Login using yahoo, twitter, google

mra0

Member
When I registered, I noticed you can use facebook to login.

Is there support for yahoo, twitter, google and others? Is there a list of what is supported?
 
Currently only Facebook is supported.

The only other thing I have heard mentioned is Twitter but nothing definite with regards to functionality or when.
 
It'd be awesome to be able to use something like JanRain Engage for authentication: http://www.janrain.com/products/engage

Janrain Engage allows your visitors to login to your site with their existing accounts on Facebook, Google, Twitter, Yahoo!, LinkedIn, Windows Live, MySpace, AOL or other networks and then share their comments, purchases, reviews or other activities from your site with friends on multiple social networks.
 
I hate being dependand on third parties, especially when it's a third party handling third party api. I rather just have separate facebook and separate twitter and separate google/openid. But after facebook i think the easiest alternative is twitter to create accounts. would love to see it.
 
I never really understood why people still bother adding Facebook Connect - its closing down.

http://erictric.com/2010/04/21/facebook-to-discontinue-facebook-connect/
http://mashable.com/2010/04/21/facebook-kills-facebook-connect/

I've personally found these 'social login' options to be fairly pointless on any platform/system. You still end up having to create an account, it just fills out 2-3 fields for you. True integration would be logging in, hitting the 'allow' button on the given login service, and be done. But nobody seems to have figured out how to do that yet without forcing you to fill out a bunch of fields when you return to the site.
 
I did like the idea. But, I think it ends up being more of a head more than anything. The main problem is the login is part FB and part XF.

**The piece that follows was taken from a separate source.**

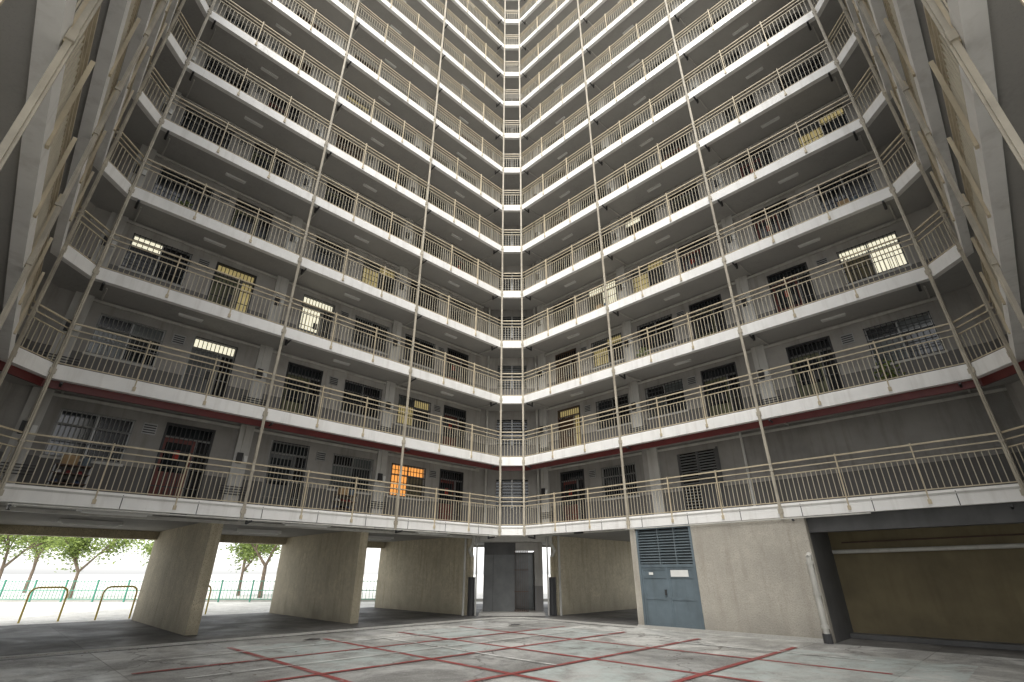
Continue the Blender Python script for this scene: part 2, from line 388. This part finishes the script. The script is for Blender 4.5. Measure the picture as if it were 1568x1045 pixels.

So if one side changes something it can break it all.

I personally never used FB to login to other forums, and I can't see myself doing it anywhere else.
 
The need for this isn't all that great if you have just a few thousand members honestly. But when you have a very large community and you're trying to engage more users/prospective users, logging in via OpenID/OAuth is a great way to convert new site visitors. The reason is they don't have to remember yet another login. We need this at MODX, and it would very much make a positive difference based on the discussions we've had with our users. We want to lower as many barriers to joining our community as possible and get people participating.

I try not to use Facebook as a login source (I simply don't have a high degree of trust with FB) but I would a Google ID or a Twitter ID, or My OpenID. FWIW, JanRain helped create the OpenID specs and delivered the first implementations of it, so I'm fairly certain they're not prone to wantonly (or naively) break things. Their entire business depends at the core on logins working perfectly every time.
 
We need this at MODX.

<MAJOR-OFFTOPIC> Are there any plans to build an integration for XF -> modx? I have been a modx user for a long time and would love full user/permission sharing</MAJOR-OFFTOPIC>

<ON-TOPIC> I would love to see more login methods, even for smaller sites making it easier for users to participate will help with that initial conversion of Guests -> Users.. And things like twitter will give you another way to contact that user also.

Hoping for this in the some what near future</ON-TOPIC>
 
We're evaluating switching from SMF at MODX, but we need to dive into XenForo's authentication code. We have not bought a license yet so we can see the code, but my gut says it would work. By the same token if it doesn't, we don't want to flush money down the drain if the initial code review proves that it's not an appropriate solution for us. If we adopt XF and create a bridge we'll absolutely share it.

At MODX we have a lot of infrastructure supporting the project and our business: issues in Redmine, forums, documentation in Confluence, bugtracking at GitHub, a donations/support infrastructure with checkout PCI compliance handled via FoxyCart, and SSO handled via Atlassian Crowd. Then there's some private applications we developed to manage the pending Partner Program and Commercial Support launch.

We can't have isolate islands of users that are unlinked across all our operations/services, and admittedly solving this particular problem is not as easy as it sounds on the surface. We've had success with Crowd to date as a federated authentication platform. Currently our forums are the last piece that needs to be brought into the fold. SMF should support OpenID logins when it finally hits 2.0, and it should then therefore work with Crowd I think, but I'm uncomfortable with several of the things related to SMF in general.